Dressed in flowing white, and sporting a flowing beard and moustache, Zahoor, soft-spoken but with a confident note in his lilting voice, spoke of his passion for astronomy and its presence in the holy Quran.

He elaborated that, as Dante put it, astronomy is the "meeting place of science and religion". "Al-Quran has given the accurate information of the infinite space 1,400 years back" said Zahoor. "Recently NASA has seen the infinite epical Hubble Telescope. This calligraphy exhibit should open new doors to men of science and religious minded persons."

"Astronomy was central to Islamic science just as it has been in ancient Greece. The majesty of the heavens and their eternal, unchanging nature were seen as powerful evidence that the universe was ruled by a divine intelligence. The movements of the heavenly bodies should be analysed mathematically. They formed the subject matter of the science of astrology. Technically, Islamic astronomy was based on that of Ptolemy. The aim of analysing celestial movements into regular geometrical patterns became the fundamental aim of all astronomers."

Zahoor added that sometimes astronomers disagreed with the details of Ptolemy's theories, but their aim and approach were always to refine and improve his system, never to replace it. The model of the cosmos accepted by Islamic scientists was that of Aristotle and Ptolemy, in which the star and planets encircled the earth in a system of concentric spheres, he explained.

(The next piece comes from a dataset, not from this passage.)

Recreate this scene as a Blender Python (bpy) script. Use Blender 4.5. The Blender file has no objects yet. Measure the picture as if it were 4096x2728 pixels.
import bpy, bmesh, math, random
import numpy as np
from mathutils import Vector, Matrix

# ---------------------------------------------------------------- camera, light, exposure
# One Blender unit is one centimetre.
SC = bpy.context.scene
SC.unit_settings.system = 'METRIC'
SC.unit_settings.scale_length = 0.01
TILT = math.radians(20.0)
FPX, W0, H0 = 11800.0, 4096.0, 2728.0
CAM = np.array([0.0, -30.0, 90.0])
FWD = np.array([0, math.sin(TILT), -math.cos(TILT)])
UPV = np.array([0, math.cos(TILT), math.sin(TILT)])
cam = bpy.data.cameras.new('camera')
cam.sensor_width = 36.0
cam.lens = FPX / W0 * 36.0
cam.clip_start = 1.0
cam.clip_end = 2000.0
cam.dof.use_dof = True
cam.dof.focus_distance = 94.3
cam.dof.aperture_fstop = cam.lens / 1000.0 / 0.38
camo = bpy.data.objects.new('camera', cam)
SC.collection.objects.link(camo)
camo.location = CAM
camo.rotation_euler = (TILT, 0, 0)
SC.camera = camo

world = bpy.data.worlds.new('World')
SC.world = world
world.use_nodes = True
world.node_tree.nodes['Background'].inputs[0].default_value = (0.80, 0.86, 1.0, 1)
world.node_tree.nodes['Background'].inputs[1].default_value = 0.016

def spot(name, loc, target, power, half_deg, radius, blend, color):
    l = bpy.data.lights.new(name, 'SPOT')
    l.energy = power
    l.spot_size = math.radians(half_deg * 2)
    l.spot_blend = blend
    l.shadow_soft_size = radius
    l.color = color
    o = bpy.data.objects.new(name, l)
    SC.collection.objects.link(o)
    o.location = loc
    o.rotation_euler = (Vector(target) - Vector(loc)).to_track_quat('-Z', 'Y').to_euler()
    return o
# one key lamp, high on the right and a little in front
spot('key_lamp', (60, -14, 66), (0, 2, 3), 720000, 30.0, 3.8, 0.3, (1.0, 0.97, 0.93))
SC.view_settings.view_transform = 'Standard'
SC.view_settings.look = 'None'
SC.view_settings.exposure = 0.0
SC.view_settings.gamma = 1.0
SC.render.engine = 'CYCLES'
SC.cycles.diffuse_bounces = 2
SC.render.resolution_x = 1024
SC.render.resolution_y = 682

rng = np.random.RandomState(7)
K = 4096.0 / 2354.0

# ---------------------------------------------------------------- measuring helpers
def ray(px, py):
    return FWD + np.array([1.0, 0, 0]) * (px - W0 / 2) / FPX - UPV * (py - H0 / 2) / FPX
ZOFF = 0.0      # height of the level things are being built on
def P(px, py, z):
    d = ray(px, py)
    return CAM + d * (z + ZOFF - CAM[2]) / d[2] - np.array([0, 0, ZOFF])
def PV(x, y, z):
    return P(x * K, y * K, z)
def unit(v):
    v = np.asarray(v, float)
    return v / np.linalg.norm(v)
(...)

Quoting from "The Universe by Leo Marriott, Zahoor said, " The Islamic astronomers also developed a strong emphasis on the observation of the skies, motivated by the desire to improve the exactness for their cosmic model. Practical observation had long been traditional among the Arab peoples. The nomadic tribes of the desert regions had built up a detailed knowledge of the stars, which were vital to them in gauging direction and time, in the same way that the stars were vital to mariners at sea."

Zahoor stressed on special Quranic verses that have relevance for those in Bangladesh in times of natural and man-made disasters with only hopes and prayers to rush to one's rescues. Zahoor had expanded with remarkable finesse on the message of peace and salvation in the Holy Quran.